● Directions
In full and without alteration, give the listing again.

● Information provided
┌──

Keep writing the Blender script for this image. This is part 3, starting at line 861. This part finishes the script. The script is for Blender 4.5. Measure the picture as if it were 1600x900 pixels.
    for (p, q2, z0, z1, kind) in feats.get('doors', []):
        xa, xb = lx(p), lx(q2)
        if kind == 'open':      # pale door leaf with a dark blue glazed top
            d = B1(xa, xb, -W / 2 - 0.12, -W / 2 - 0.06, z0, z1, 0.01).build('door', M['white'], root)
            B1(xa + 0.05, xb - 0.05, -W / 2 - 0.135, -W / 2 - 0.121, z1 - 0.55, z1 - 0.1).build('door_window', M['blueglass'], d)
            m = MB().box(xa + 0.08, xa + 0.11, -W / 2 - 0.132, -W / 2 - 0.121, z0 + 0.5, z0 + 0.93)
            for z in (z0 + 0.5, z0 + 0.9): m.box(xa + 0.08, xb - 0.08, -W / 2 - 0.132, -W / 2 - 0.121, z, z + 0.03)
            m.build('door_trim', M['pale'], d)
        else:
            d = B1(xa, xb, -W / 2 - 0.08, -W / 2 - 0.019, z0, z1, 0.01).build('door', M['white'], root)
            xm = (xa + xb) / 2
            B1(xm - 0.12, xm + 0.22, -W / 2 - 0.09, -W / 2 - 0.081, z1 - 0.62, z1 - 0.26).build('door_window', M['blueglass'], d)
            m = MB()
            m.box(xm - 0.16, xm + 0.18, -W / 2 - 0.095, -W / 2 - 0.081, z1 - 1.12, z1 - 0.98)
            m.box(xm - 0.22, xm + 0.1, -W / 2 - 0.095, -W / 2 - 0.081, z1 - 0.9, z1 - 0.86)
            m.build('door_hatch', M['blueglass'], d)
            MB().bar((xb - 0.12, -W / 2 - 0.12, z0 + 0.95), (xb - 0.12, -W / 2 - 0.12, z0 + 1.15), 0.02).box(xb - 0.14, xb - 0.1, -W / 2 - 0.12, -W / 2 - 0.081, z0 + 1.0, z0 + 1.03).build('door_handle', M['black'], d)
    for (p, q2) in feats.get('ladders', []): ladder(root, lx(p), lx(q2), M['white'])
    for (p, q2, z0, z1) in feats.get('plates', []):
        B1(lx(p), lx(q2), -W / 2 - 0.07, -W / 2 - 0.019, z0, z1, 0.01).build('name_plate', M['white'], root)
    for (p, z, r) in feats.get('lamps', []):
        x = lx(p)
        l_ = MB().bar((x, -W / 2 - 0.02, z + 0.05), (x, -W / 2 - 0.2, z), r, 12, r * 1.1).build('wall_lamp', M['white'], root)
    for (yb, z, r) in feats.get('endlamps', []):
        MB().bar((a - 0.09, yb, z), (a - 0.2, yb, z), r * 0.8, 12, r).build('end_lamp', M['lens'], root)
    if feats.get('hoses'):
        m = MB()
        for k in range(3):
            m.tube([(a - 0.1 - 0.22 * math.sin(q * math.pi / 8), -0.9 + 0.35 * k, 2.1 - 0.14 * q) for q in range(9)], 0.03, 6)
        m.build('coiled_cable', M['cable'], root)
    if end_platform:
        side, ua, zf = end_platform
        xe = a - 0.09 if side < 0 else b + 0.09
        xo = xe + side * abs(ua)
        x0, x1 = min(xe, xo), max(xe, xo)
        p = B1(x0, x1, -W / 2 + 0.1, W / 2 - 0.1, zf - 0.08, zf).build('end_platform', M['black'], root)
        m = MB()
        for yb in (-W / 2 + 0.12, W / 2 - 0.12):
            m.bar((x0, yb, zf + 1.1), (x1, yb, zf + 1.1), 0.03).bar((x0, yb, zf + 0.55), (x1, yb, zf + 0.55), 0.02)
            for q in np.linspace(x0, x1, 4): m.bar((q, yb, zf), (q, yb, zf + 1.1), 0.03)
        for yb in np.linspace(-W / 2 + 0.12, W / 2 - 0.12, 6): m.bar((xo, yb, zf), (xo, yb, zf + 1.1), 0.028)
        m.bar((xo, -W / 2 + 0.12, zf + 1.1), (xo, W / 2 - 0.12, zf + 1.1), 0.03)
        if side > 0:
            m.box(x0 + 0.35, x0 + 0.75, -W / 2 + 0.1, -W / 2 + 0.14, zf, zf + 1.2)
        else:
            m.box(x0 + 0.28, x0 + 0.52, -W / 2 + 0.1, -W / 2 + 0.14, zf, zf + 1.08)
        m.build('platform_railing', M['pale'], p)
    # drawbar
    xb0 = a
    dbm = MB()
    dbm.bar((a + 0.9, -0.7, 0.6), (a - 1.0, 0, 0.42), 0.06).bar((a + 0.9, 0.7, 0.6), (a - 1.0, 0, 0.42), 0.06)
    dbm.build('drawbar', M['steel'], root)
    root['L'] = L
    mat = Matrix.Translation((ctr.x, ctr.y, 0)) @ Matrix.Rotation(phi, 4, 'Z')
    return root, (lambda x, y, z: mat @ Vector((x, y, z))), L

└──

● Task output
Keep writing the Blender script for this image. This is part 3, starting at line 861. This part finishes the script. The script is for Blender 4.5. Measure the picture as if it were 1600x900 pixels.
    for (p, q2, z0, z1, kind) in feats.get('doors', []):
        xa, xb = lx(p), lx(q2)
        if kind == 'open':      # pale door leaf with a dark blue glazed top
            d = B1(xa, xb, -W / 2 - 0.12, -W / 2 - 0.06, z0, z1, 0.01).build('door', M['white'], root)
            B1(xa + 0.05, xb - 0.05, -W / 2 - 0.135, -W / 2 - 0.121, z1 - 0.55, z1 - 0.1).build('door_window', M['blueglass'], d)
            m = MB().box(xa + 0.08, xa + 0.11, -W / 2 - 0.132, -W / 2 - 0.121, z0 + 0.5, z0 + 0.93)
            for z in (z0 + 0.5, z0 + 0.9): m.box(xa + 0.08, xb - 0.08, -W / 2 - 0.132, -W / 2 - 0.121, z, z + 0.03)
            m.build('door_trim', M['pale'], d)
        else:
            d = B1(xa, xb, -W / 2 - 0.08, -W / 2 - 0.019, z0, z1, 0.01).build('door', M['white'], root)
            xm = (xa + xb) / 2
            B1(xm - 0.12, xm + 0.22, -W / 2 - 0.09, -W / 2 - 0.081, z1 - 0.62, z1 - 0.26).build('door_window', M['blueglass'], d)
            m = MB()
            m.box(xm - 0.16, xm + 0.18, -W / 2 - 0.095, -W / 2 - 0.081, z1 - 1.12, z1 - 0.98)
            m.box(xm - 0.22, xm + 0.1, -W / 2 - 0.095, -W / 2 - 0.081, z1 - 0.9, z1 - 0.86)
            m.build('door_hatch', M['blueglass'], d)
            MB().bar((xb - 0.12, -W / 2 - 0.12, z0 + 0.95), (xb - 0.12, -W / 2 - 0.12, z0 + 1.15), 0.02).box(xb - 0.14, xb - 0.1, -W / 2 - 0.12, -W / 2 - 0.081, z0 + 1.0, z0 + 1.03).build('door_handle', M['black'], d)
    for (p, q2) in feats.get('ladders', []): ladder(root, lx(p), lx(q2), M['white'])
    for (p, q2, z0, z1) in feats.get('plates', []):
        B1(lx(p), lx(q2), -W / 2 - 0.07, -W / 2 - 0.019, z0, z1, 0.01).build('name_plate', M['white'], root)
    for (p, z, r) in feats.get('lamps', []):
        x = lx(p)
        l_ = MB().bar((x, -W / 2 - 0.02, z + 0.05), (x, -W / 2 - 0.2, z), r, 12, r * 1.1).build('wall_lamp', M['white'], root)
    for (yb, z, r) in feats.get('endlamps', []):
        MB().bar((a - 0.09, yb, z), (a - 0.2, yb, z), r * 0.8, 12, r).build('end_lamp', M['lens'], root)
    if feats.get('hoses'):
        m = MB()
        for k in range(3):
            m.tube([(a - 0.1 - 0.22 * math.sin(q * math.pi / 8), -0.9 + 0.35 * k, 2.1 - 0.14 * q) for q in range(9)], 0.03, 6)
        m.build('coiled_cable', M['cable'], root)
    if end_platform:
        side, ua, zf = end_platform
        xe = a - 0.09 if side < 0 else b + 0.09
        xo = xe + side * abs(ua)
        x0, x1 = min(xe, xo), max(xe, xo)
        p = B1(x0, x1, -W / 2 + 0.1, W / 2 - 0.1, zf - 0.08, zf).build('end_platform', M['black'], root)
        m = MB()
        for yb in (-W / 2 + 0.12, W / 2 - 0.12):
            m.bar((x0, yb, zf + 1.1), (x1, yb, zf + 1.1), 0.03).bar((x0, yb, zf + 0.55), (x1, yb, zf + 0.55), 0.02)
            for q in np.linspace(x0, x1, 4): m.bar((q, yb, zf), (q, yb, zf + 1.1), 0.03)
        for yb in np.linspace(-W / 2 + 0.12, W / 2 - 0.12, 6): m.bar((xo, yb, zf), (xo, yb, zf + 1.1), 0.028)
        m.bar((xo, -W / 2 + 0.12, zf + 1.1), (xo, W / 2 - 0.12, zf + 1.1), 0.03)
        if side > 0:
            m.box(x0 + 0.35, x0 + 0.75, -W / 2 + 0.1, -W / 2 + 0.14, zf, zf + 1.2)
        else:
            m.box(x0 + 0.28, x0 + 0.52, -W / 2 + 0.1, -W / 2 + 0.14, zf, zf + 1.08)
        m.build('platform_railing', M['pale'], p)
    # drawbar
    xb0 = a
    dbm = MB()
    dbm.bar((a + 0.9, -0.7, 0.6), (a - 1.0, 0, 0.42), 0.06).bar((a + 0.9, 0.7, 0.6), (a - 1.0, 0, 0.42), 0.06)
    dbm.build('drawbar', M['steel'], root)
    root['L'] = L
    mat = Matrix.Translation((ctr.x, ctr.y, 0)) @ Matrix.Rotation(phi, 4, 'Z')
    return root, (lambda x, y, z: mat @ Vector((x, y, z))), L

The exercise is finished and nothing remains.